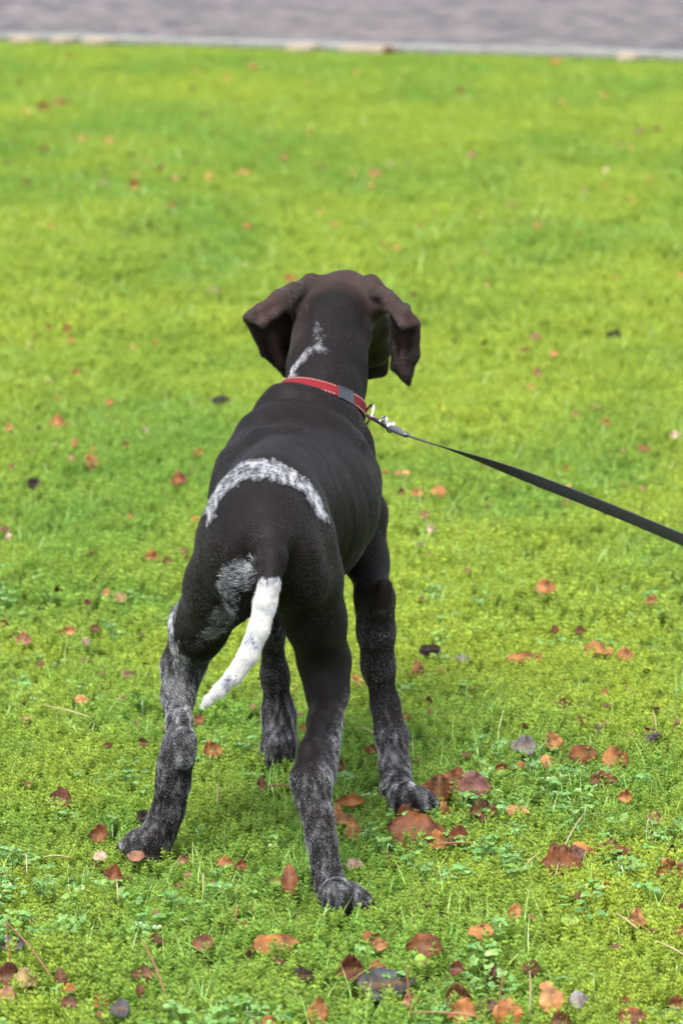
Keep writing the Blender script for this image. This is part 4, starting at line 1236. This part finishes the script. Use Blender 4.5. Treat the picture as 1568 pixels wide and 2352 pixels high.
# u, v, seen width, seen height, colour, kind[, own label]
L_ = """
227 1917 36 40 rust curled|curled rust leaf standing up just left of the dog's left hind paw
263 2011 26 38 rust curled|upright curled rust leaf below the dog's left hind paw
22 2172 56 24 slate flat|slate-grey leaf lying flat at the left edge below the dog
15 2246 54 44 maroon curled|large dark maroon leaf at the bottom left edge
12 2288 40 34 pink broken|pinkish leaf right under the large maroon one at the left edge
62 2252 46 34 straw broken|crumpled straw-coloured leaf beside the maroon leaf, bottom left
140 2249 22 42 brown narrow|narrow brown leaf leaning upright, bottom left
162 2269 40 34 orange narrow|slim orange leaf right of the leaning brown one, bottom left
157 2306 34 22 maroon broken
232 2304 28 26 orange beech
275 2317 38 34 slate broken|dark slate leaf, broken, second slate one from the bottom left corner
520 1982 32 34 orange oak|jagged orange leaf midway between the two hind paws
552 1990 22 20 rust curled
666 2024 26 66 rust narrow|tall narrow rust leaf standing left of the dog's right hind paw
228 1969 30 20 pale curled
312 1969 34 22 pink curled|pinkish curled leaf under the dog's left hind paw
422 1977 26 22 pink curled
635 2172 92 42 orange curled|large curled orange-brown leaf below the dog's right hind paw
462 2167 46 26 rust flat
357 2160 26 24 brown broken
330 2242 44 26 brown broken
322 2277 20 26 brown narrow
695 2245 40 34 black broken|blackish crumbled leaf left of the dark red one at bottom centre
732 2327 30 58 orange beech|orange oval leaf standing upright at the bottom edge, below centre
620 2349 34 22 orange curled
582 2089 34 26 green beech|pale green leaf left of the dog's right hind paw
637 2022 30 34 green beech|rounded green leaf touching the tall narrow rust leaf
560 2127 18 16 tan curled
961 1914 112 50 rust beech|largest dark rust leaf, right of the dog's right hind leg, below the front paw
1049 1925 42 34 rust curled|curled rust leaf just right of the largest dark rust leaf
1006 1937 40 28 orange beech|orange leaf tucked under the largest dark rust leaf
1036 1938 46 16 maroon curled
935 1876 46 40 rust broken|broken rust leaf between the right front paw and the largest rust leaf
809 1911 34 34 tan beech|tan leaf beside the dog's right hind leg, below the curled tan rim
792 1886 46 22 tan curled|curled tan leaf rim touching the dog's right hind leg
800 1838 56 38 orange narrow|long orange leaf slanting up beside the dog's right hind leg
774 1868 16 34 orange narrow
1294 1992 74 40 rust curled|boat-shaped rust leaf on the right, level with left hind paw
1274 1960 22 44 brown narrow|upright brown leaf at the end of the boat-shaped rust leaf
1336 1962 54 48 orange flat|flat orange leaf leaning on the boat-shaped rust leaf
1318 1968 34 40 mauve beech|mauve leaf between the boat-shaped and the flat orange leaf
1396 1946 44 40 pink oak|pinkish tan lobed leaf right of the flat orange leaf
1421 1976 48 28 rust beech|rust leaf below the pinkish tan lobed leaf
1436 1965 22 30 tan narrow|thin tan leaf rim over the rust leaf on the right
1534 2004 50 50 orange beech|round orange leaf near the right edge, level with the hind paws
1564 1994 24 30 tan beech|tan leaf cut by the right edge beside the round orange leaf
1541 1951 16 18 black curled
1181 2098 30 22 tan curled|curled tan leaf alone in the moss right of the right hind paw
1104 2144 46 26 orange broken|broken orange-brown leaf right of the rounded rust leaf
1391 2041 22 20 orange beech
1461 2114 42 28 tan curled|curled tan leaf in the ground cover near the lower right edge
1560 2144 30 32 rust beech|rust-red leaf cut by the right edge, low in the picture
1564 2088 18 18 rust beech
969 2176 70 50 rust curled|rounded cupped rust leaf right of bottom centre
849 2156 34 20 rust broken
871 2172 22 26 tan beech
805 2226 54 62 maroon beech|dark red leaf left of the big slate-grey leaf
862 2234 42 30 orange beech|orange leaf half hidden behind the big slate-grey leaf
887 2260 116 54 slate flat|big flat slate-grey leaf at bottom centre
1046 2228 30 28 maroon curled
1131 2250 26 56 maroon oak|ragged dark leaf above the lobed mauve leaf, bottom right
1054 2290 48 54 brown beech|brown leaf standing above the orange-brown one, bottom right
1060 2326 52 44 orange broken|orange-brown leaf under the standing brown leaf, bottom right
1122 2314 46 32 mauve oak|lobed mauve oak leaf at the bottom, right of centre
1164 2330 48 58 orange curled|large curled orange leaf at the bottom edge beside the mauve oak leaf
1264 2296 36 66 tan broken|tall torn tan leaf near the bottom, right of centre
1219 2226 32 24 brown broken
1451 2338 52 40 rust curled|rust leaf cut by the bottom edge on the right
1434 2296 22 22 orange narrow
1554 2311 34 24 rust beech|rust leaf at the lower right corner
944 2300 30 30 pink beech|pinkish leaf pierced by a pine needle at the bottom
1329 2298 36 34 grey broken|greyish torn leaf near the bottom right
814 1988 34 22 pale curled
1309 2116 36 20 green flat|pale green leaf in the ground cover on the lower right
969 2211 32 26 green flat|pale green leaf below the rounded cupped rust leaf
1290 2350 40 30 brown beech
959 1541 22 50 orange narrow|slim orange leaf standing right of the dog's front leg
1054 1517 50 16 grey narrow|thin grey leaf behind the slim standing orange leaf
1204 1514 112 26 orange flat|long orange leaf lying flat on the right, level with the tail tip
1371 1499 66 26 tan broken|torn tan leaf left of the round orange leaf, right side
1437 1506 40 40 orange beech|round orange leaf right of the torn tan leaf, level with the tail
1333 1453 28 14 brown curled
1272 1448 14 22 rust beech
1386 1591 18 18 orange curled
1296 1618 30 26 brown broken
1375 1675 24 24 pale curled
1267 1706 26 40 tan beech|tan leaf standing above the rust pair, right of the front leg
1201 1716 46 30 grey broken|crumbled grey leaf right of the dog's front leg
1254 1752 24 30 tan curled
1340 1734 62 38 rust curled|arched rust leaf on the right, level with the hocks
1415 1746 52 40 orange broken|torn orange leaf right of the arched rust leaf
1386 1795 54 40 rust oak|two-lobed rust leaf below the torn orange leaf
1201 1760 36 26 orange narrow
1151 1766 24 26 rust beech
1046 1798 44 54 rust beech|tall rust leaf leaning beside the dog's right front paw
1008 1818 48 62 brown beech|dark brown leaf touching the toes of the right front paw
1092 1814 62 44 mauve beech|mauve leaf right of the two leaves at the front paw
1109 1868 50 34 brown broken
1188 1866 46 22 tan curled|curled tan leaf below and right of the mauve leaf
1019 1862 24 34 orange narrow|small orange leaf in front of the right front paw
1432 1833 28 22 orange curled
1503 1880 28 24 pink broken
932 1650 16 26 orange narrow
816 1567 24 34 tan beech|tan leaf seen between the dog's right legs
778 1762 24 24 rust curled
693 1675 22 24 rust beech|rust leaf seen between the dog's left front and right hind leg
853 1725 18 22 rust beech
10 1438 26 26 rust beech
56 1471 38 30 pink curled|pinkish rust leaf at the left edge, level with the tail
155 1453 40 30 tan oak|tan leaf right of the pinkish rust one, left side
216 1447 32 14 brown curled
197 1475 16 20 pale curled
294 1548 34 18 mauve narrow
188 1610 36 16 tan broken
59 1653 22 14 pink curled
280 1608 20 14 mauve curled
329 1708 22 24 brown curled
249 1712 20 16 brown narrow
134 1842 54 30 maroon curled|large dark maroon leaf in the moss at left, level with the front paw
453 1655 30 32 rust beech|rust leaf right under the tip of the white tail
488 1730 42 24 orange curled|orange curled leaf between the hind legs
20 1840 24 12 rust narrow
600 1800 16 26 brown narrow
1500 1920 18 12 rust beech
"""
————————
◆ EXERCISE:
Skipping the pictures, transcribe each line above exactly as it appears.

◆ EXERCISE ANSWER:
Keep writing the Blender script for this image. This is part 4, starting at line 1236. This part finishes the script. Use Blender 4.5. Treat the picture as 1568 pixels wide and 2352 pixels high.
# u, v, seen width, seen height, colour, kind[, own label]
L_ = """
227 1917 36 40 rust curled|curled rust leaf standing up just left of the dog's left hind paw
263 2011 26 38 rust curled|upright curled rust leaf below the dog's left hind paw
22 2172 56 24 slate flat|slate-grey leaf lying flat at the left edge below the dog
15 2246 54 44 maroon curled|large dark maroon leaf at the bottom left edge
12 2288 40 34 pink broken|pinkish leaf right under the large maroon one at the left edge
62 2252 46 34 straw broken|crumpled straw-coloured leaf beside the maroon leaf, bottom left
140 2249 22 42 brown narrow|narrow brown leaf leaning upright, bottom left
162 2269 40 34 orange narrow|slim orange leaf right of the leaning brown one, bottom left
157 2306 34 22 maroon broken
232 2304 28 26 orange beech
275 2317 38 34 slate broken|dark slate leaf, broken, second slate one from the bottom left corner
520 1982 32 34 orange oak|jagged orange leaf midway between the two hind paws
552 1990 22 20 rust curled
666 2024 26 66 rust narrow|tall narrow rust leaf standing left of the dog's right hind paw
228 1969 30 20 pale curled
312 1969 34 22 pink curled|pinkish curled leaf under the dog's left hind paw
422 1977 26 22 pink curled
635 2172 92 42 orange curled|large curled orange-brown leaf below the dog's right hind paw
462 2167 46 26 rust flat
357 2160 26 24 brown broken
330 2242 44 26 brown broken
322 2277 20 26 brown narrow
695 2245 40 34 black broken|blackish crumbled leaf left of the dark red one at bottom centre
732 2327 30 58 orange beech|orange oval leaf standing upright at the bottom edge, below centre
620 2349 34 22 orange curled
582 2089 34 26 green beech|pale green leaf left of the dog's right hind paw
637 2022 30 34 green beech|rounded green leaf touching the tall narrow rust leaf
560 2127 18 16 tan curled
961 1914 112 50 rust beech|largest dark rust leaf, right of the dog's right hind leg, below the front paw
1049 1925 42 34 rust curled|curled rust leaf just right of the largest dark rust leaf
1006 1937 40 28 orange beech|orange leaf tucked under the largest dark rust leaf
1036 1938 46 16 maroon curled
935 1876 46 40 rust broken|broken rust leaf between the right front paw and the largest rust leaf
809 1911 34 34 tan beech|tan leaf beside the dog's right hind leg, below the curled tan rim
792 1886 46 22 tan curled|curled tan leaf rim touching the dog's right hind leg
800 1838 56 38 orange narrow|long orange leaf slanting up beside the dog's right hind leg
774 1868 16 34 orange narrow
1294 1992 74 40 rust curled|boat-shaped rust leaf on the right, level with left hind paw
1274 1960 22 44 brown narrow|upright brown leaf at the end of the boat-shaped rust leaf
1336 1962 54 48 orange flat|flat orange leaf leaning on the boat-shaped rust leaf
1318 1968 34 40 mauve beech|mauve leaf between the boat-shaped and the flat orange leaf
1396 1946 44 40 pink oak|pinkish tan lobed leaf right of the flat orange leaf
1421 1976 48 28 rust beech|rust leaf below the pinkish tan lobed leaf
1436 1965 22 30 tan narrow|thin tan leaf rim over the rust leaf on the right
1534 2004 50 50 orange beech|round orange leaf near the right edge, level with the hind paws
1564 1994 24 30 tan beech|tan leaf cut by the right edge beside the round orange leaf
1541 1951 16 18 black curled
1181 2098 30 22 tan curled|curled tan leaf alone in the moss right of the right hind paw
1104 2144 46 26 orange broken|broken orange-brown leaf right of the rounded rust leaf
1391 2041 22 20 orange beech
1461 2114 42 28 tan curled|curled tan leaf in the ground cover near the lower right edge
1560 2144 30 32 rust beech|rust-red leaf cut by the right edge, low in the picture
1564 2088 18 18 rust beech
969 2176 70 50 rust curled|rounded cupped rust leaf right of bottom centre
849 2156 34 20 rust broken
871 2172 22 26 tan beech
805 2226 54 62 maroon beech|dark red leaf left of the big slate-grey leaf
862 2234 42 30 orange beech|orange leaf half hidden behind the big slate-grey leaf
887 2260 116 54 slate flat|big flat slate-grey leaf at bottom centre
1046 2228 30 28 maroon curled
1131 2250 26 56 maroon oak|ragged dark leaf above the lobed mauve leaf, bottom right
1054 2290 48 54 brown beech|brown leaf standing above the orange-brown one, bottom right
1060 2326 52 44 orange broken|orange-brown leaf under the standing brown leaf, bottom right
1122 2314 46 32 mauve oak|lobed mauve oak leaf at the bottom, right of centre
1164 2330 48 58 orange curled|large curled orange leaf at the bottom edge beside the mauve oak leaf
1264 2296 36 66 tan broken|tall torn tan leaf near the bottom, right of centre
1219 2226 32 24 brown broken
1451 2338 52 40 rust curled|rust leaf cut by the bottom edge on the right
1434 2296 22 22 orange narrow
1554 2311 34 24 rust beech|rust leaf at the lower right corner
944 2300 30 30 pink beech|pinkish leaf pierced by a pine needle at the bottom
1329 2298 36 34 grey broken|greyish torn leaf near the bottom right
814 1988 34 22 pale curled
1309 2116 36 20 green flat|pale green leaf in the ground cover on the lower right
969 2211 32 26 green flat|pale green leaf below the rounded cupped rust leaf
1290 2350 40 30 brown beech
959 1541 22 50 orange narrow|slim orange leaf standing right of the dog's front leg
1054 1517 50 16 grey narrow|thin grey leaf behind the slim standing orange leaf
1204 1514 112 26 orange flat|long orange leaf lying flat on the right, level with the tail tip
1371 1499 66 26 tan broken|torn tan leaf left of the round orange leaf, right side
1437 1506 40 40 orange beech|round orange leaf right of the torn tan leaf, level with the tail
1333 1453 28 14 brown curled
1272 1448 14 22 rust beech
1386 1591 18 18 orange curled
1296 1618 30 26 brown broken
1375 1675 24 24 pale curled
1267 1706 26 40 tan beech|tan leaf standing above the rust pair, right of the front leg
1201 1716 46 30 grey broken|crumbled grey leaf right of the dog's front leg
1254 1752 24 30 tan curled
1340 1734 62 38 rust curled|arched rust leaf on the right, level with the hocks
1415 1746 52 40 orange broken|torn orange leaf right of the arched rust leaf
1386 1795 54 40 rust oak|two-lobed rust leaf below the torn orange leaf
1201 1760 36 26 orange narrow
1151 1766 24 26 rust beech
1046 1798 44 54 rust beech|tall rust leaf leaning beside the dog's right front paw
1008 1818 48 62 brown beech|dark brown leaf touching the toes of the right front paw
1092 1814 62 44 mauve beech|mauve leaf right of the two leaves at the front paw
1109 1868 50 34 brown broken
1188 1866 46 22 tan curled|curled tan leaf below and right of the mauve leaf
1019 1862 24 34 orange narrow|small orange leaf in front of the right front paw
1432 1833 28 22 orange curled
1503 1880 28 24 pink broken
932 1650 16 26 orange narrow
816 1567 24 34 tan beech|tan leaf seen between the dog's right legs
778 1762 24 24 rust curled
693 1675 22 24 rust beech|rust leaf seen between the dog's left front and right hind leg
853 1725 18 22 rust beech
10 1438 26 26 rust beech
56 1471 38 30 pink curled|pinkish rust leaf at the left edge, level with the tail
155 1453 40 30 tan oak|tan leaf right of the pinkish rust one, left side
216 1447 32 14 brown curled
197 1475 16 20 pale curled
294 1548 34 18 mauve narrow
188 1610 36 16 tan broken
59 1653 22 14 pink curled
280 1608 20 14 mauve curled
329 1708 22 24 brown curled
249 1712 20 16 brown narrow
134 1842 54 30 maroon curled|large dark maroon leaf in the moss at left, level with the front paw
453 1655 30 32 rust beech|rust leaf right under the tip of the white tail
488 1730 42 24 orange curled|orange curled leaf between the hind legs
20 1840 24 12 rust narrow
600 1800 16 26 brown narrow
1500 1920 18 12 rust beech
"""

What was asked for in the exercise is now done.